### Required work
Find every line in the records below that holds the word "script", and copy it out.

### Rows
########

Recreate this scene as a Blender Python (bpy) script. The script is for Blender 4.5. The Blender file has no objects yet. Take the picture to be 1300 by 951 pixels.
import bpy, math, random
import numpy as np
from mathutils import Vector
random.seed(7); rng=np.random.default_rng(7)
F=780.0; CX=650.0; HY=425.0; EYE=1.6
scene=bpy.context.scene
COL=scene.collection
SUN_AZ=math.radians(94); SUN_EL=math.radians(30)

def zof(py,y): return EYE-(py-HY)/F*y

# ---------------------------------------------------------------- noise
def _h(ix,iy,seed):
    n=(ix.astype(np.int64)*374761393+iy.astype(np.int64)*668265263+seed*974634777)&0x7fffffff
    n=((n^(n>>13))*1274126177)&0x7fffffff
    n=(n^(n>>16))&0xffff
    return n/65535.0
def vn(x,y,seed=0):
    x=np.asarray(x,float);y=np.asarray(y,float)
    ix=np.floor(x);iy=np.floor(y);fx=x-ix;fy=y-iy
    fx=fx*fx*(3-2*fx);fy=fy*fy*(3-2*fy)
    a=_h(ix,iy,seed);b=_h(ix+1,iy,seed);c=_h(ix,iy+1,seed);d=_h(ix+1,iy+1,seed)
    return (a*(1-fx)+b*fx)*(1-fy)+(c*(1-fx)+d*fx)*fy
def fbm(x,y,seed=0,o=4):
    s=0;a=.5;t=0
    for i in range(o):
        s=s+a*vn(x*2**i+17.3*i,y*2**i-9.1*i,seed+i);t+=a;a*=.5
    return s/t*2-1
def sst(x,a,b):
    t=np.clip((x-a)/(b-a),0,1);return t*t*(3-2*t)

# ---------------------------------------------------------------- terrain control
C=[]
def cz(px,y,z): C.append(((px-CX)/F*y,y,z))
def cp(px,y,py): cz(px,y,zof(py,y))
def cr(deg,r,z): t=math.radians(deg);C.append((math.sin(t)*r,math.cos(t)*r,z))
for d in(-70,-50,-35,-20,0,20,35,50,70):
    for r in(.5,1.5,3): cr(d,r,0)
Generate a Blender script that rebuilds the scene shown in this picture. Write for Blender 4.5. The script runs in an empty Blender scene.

########

### The response
Recreate this scene as a Blender Python (bpy) script. The script is for Blender 4.5. The Blender file has no objects yet. Take the picture to be 1300 by 951 pixels.
Generate a Blender script that rebuilds the scene shown in this picture. Write for Blender 4.5. The script runs in an empty Blender scene.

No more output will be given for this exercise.